Tarık Fehmi’ye göre yeniden inşa adımlarını İsrail engelleyecek ve Washington’ın desteğini alarak Gazze Şeridi’ni bölme ve fiili durum stratejisini pekiştirme çabası içinde olacak. Bu durum, anlaşmanın maddelerinin bir kez daha ertelenmesine ve yeniden inşa konferansının gerçekleşmemesine yol açacak.

Arabulucuların açıklamaları, Netanyahu’nun 29 Aralık’ta Washington’a yapacağı ziyareti beklerken, kaygı ve taleplerin net bir şekilde ortaya konduğunu gösteriyor. İsrail Hükümet Sözcüsü Shosh Bedrosian birkaç gün önce düzenlediği basın toplantısında bu duruma dikkat çekti.

Öte yandan Mısır Cumhurbaşkanı Abdulfettah Sisi ile Bahreyn Kralı Hamad bin İsa Al Halife, dün yaptıkları telefon görüşmesinde, Gazze’deki savaşın sona ermesini öngören anlaşmanın tam olarak uygulanması ve insani yardımların hızlı ve kesintisiz ulaştırılmasının gerekliliğini vurguladı. Açıklamada, Gazze’nin yeniden inşasına başlama zorunluluğu da belirtildi.

6uı8
Deyr el-Balah dışındaki el-Meğazi Mülteci Kampı’nda yıkılmış bir binanın duvar resminin önünde el arabası çeken Filistinli çocuklar (AFP)

Daha önce arabulucular ve garantörler Washington’ın katılmadığı bir toplantıyı Kahire’de gerçekleştirdi. Toplantıya Mısır Genel İstihbarat Servisi Başkanı Tümgeneral Hasan Reşad, Katar Başbakanı ve Dışişleri Bakanı Şeyh Muhammed bin Abdurrahman Al Sani ile Milli İstihbarat Teşkilatı (MİT) Başkanı İbrahim Kalın katıldı. Görüşmede, Gazze Şeridi’ne yönelik İsrail saldırılarının arttığı geçen ayın ardından, herhangi bir ihlalin önlenmesi ve ateşkesin kalıcı hâle getirilmesi ele alındı.

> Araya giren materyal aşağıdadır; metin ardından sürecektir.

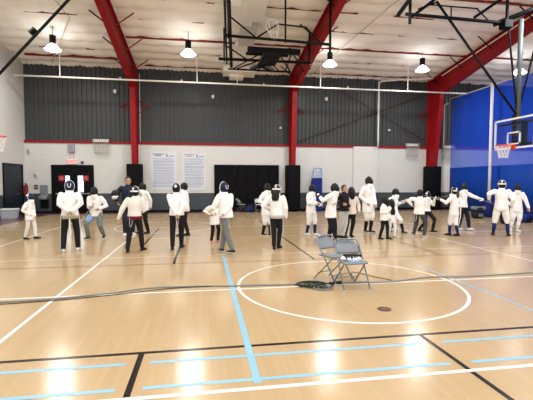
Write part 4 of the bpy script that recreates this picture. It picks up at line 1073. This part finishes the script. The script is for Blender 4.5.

Ancak arabulucuların açıklamaları, taleplerin yanı sıra endişeleri de yansıtıyor. Katar Başbakanı birkaç gün önce yaptığı açıklamada, “Şu anda kritik bir noktadayız… Ateşkesin sürdüğünü garanti edemeyiz. Ateşkes, ancak İsrail’in tamamen çekilmesi ve Gazze’de istikrarın sağlanmasıyla tamamlanmış olur” dedi. Başbakan, İsrail güçlerinin bölgede kalmaya devam etmesi ve ihlallerin sürmesinin çatışmanın yeniden tırmanmasına yol açabileceğini vurguladı.

Tarık Fehmi’ye göre Mısır’ın girişimleri, anlaşmanın uygulanmasının zorluğunun farkında olmasından kaynaklanıyor ve tarafların süreci geciktirme çabalarını gözlemlemek açısından kritik bir rol oynuyor. Fehmi, Trump ile Netanyahu arasında gerçekleşecek görüşmenin, mevcut aksaklıkları aşacak uzlaşıların sağlanması açısından belirleyici olacağını, örneğin Hamas’ın silahsızlandırılmasının süresinin iki yıla uzatılması gibi düzenlemelerin bu görüşmelerde gündeme gelebileceğini belirtti.

Eymen er-Rakab da aynı görüşte; Trump-Netanyahu görüşmesinin, Gazze anlaşması maddelerinin akıbetini netleştireceğini ve sürecin ya hızlandırılarak uygulanacağını ya da İsrail’in genişleme stratejisi lehine geciktirileceğini ifade etti.